EXERCISE OBJECTIVE :: Write out the whole listing exactly as it stands.

AVAILABLE DATA ::

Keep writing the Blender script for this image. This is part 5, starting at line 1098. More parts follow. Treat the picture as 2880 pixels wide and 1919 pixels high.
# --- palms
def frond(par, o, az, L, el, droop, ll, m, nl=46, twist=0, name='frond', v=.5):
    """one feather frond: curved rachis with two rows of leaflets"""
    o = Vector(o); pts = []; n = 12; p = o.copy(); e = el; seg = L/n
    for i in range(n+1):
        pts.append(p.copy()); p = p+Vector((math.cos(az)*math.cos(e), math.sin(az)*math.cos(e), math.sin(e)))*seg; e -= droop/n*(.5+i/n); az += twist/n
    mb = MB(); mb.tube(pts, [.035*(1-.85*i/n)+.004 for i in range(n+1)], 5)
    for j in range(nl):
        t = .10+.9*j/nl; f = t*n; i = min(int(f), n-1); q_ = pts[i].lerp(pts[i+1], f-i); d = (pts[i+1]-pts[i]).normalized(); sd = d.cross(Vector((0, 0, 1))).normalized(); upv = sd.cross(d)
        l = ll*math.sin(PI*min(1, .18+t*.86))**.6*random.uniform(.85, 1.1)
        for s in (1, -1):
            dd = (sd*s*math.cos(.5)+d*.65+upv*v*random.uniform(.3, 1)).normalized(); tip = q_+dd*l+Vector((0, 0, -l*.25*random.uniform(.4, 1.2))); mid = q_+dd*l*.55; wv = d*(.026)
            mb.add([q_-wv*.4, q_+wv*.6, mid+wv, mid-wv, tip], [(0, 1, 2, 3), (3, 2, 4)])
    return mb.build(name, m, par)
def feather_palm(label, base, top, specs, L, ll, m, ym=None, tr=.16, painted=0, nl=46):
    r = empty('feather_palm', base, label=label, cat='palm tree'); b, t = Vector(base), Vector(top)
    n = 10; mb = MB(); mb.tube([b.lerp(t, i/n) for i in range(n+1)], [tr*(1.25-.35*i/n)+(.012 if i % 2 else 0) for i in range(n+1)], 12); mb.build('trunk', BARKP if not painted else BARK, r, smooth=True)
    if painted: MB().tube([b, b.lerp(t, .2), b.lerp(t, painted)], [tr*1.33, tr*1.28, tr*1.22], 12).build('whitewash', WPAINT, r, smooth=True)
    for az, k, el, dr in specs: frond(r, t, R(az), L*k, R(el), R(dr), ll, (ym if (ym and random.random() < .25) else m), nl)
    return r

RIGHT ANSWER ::
Keep writing the Blender script for this image. This is part 5, starting at line 1098. More parts follow. Treat the picture as 2880 pixels wide and 1919 pixels high.
# --- palms
def frond(par, o, az, L, el, droop, ll, m, nl=46, twist=0, name='frond', v=.5):
    """one feather frond: curved rachis with two rows of leaflets"""
    o = Vector(o); pts = []; n = 12; p = o.copy(); e = el; seg = L/n
    for i in range(n+1):
        pts.append(p.copy()); p = p+Vector((math.cos(az)*math.cos(e), math.sin(az)*math.cos(e), math.sin(e)))*seg; e -= droop/n*(.5+i/n); az += twist/n
    mb = MB(); mb.tube(pts, [.035*(1-.85*i/n)+.004 for i in range(n+1)], 5)
    for j in range(nl):
        t = .10+.9*j/nl; f = t*n; i = min(int(f), n-1); q_ = pts[i].lerp(pts[i+1], f-i); d = (pts[i+1]-pts[i]).normalized(); sd = d.cross(Vector((0, 0, 1))).normalized(); upv = sd.cross(d)
        l = ll*math.sin(PI*min(1, .18+t*.86))**.6*random.uniform(.85, 1.1)
        for s in (1, -1):
            dd = (sd*s*math.cos(.5)+d*.65+upv*v*random.uniform(.3, 1)).normalized(); tip = q_+dd*l+Vector((0, 0, -l*.25*random.uniform(.4, 1.2))); mid = q_+dd*l*.55; wv = d*(.026)
            mb.add([q_-wv*.4, q_+wv*.6, mid+wv, mid-wv, tip], [(0, 1, 2, 3), (3, 2, 4)])
    return mb.build(name, m, par)
def feather_palm(label, base, top, specs, L, ll, m, ym=None, tr=.16, painted=0, nl=46):
    r = empty('feather_palm', base, label=label, cat='palm tree'); b, t = Vector(base), Vector(top)
    n = 10; mb = MB(); mb.tube([b.lerp(t, i/n) for i in range(n+1)], [tr*(1.25-.35*i/n)+(.012 if i % 2 else 0) for i in range(n+1)], 12); mb.build('trunk', BARKP if not painted else BARK, r, smooth=True)
    if painted: MB().tube([b, b.lerp(t, .2), b.lerp(t, painted)], [tr*1.33, tr*1.28, tr*1.22], 12).build('whitewash', WPAINT, r, smooth=True)
    for az, k, el, dr in specs: frond(r, t, R(az), L*k, R(el), R(dr), ll, (ym if (ym and random.random() < .25) else m), nl)
    return r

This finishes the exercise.